### What is required
Locate each line containing the string "picture" and copy it out.

## begin Available records

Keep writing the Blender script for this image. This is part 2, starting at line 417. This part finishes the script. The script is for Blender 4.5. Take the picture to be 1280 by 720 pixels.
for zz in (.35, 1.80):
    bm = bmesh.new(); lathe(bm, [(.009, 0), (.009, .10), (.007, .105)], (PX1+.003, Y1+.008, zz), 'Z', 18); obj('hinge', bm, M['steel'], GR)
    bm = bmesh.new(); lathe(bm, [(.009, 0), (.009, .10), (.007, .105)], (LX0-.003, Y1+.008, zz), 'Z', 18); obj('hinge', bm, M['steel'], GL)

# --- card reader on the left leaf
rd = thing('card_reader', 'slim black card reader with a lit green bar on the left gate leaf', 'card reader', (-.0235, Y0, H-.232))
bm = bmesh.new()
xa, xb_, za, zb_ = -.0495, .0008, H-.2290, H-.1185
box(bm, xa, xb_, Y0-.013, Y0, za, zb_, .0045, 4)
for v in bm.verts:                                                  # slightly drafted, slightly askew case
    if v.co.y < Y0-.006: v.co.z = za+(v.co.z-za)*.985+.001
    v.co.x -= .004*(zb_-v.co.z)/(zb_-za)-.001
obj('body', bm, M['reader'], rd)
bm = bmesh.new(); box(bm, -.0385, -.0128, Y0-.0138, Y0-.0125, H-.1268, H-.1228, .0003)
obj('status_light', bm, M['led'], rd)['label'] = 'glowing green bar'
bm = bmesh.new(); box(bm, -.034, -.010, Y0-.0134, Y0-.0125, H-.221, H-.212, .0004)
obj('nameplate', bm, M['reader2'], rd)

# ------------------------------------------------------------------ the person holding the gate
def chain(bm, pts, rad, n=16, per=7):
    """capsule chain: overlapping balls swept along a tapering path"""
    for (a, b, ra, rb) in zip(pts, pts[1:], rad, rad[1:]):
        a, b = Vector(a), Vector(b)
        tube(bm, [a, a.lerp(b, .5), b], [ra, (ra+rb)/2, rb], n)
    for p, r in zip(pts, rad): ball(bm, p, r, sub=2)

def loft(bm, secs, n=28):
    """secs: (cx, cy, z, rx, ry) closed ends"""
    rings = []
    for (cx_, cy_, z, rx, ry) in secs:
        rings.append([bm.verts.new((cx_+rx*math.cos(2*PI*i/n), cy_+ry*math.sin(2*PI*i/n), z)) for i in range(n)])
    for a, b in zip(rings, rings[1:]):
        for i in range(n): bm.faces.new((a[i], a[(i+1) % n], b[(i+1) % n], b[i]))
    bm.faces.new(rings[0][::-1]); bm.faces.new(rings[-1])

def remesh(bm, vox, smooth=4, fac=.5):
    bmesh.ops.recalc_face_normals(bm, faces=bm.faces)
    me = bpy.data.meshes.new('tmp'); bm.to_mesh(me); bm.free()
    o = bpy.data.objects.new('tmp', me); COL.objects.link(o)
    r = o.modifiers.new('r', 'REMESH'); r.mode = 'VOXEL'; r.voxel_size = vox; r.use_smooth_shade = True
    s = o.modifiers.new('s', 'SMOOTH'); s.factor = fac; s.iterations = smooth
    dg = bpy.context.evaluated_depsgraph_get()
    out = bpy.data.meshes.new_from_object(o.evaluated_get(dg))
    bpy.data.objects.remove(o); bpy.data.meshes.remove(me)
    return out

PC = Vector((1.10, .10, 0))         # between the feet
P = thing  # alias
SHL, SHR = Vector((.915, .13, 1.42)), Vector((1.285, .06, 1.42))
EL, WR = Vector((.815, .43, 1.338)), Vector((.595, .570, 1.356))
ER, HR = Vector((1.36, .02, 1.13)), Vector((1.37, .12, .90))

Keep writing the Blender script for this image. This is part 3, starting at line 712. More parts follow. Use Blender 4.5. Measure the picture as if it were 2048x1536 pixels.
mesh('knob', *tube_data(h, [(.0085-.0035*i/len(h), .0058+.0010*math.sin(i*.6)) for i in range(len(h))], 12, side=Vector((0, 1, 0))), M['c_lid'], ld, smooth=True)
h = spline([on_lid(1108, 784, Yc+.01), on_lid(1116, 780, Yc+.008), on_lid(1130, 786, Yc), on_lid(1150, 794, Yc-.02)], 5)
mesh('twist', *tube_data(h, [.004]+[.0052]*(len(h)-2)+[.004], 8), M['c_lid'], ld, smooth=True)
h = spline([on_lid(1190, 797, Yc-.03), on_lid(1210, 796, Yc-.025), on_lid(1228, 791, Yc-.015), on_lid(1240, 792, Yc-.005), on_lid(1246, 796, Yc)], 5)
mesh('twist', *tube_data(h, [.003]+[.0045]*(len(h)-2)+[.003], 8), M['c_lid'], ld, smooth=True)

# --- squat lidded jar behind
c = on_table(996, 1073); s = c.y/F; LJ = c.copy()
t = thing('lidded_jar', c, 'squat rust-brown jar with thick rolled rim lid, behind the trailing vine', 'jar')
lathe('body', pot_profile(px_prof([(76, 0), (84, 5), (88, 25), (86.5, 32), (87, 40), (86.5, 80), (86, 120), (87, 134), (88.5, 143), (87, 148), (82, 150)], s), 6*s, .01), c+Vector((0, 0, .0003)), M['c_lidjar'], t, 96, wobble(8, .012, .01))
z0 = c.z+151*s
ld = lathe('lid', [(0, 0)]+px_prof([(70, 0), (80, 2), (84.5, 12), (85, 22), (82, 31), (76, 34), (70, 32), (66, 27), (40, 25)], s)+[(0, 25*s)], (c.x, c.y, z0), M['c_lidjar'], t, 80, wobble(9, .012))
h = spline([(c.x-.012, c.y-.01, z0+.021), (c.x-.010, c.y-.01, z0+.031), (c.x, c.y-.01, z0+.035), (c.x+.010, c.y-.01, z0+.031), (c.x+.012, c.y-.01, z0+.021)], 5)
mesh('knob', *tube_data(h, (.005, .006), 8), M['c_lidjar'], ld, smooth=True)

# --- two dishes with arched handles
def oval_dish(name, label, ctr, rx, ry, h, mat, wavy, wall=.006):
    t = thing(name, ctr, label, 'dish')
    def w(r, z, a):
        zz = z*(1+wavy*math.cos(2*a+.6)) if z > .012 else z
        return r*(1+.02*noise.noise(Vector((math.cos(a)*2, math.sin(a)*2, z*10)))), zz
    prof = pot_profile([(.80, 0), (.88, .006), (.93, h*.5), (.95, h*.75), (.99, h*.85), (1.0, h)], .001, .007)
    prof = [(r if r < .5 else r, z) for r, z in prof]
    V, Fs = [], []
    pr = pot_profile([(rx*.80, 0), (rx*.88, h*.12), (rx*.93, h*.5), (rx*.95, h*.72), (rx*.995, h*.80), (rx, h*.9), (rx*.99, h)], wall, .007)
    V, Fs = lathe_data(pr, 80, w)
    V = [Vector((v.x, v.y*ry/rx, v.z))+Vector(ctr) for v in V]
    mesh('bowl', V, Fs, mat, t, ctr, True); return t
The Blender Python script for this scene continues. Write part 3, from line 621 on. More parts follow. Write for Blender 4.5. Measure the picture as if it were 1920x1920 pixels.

## end Available records

### Final result
Keep writing the Blender script for this image. This is part 2, starting at line 417. This part finishes the script. The script is for Blender 4.5. Take the picture to be 1280 by 720 pixels.
Keep writing the Blender script for this image. This is part 3, starting at line 712. More parts follow. Use Blender 4.5. Measure the picture as if it were 2048x1536 pixels.
The Blender Python script for this scene continues. Write part 3, from line 621 on. More parts follow. Write for Blender 4.5. Measure the picture as if it were 1920x1920 pixels.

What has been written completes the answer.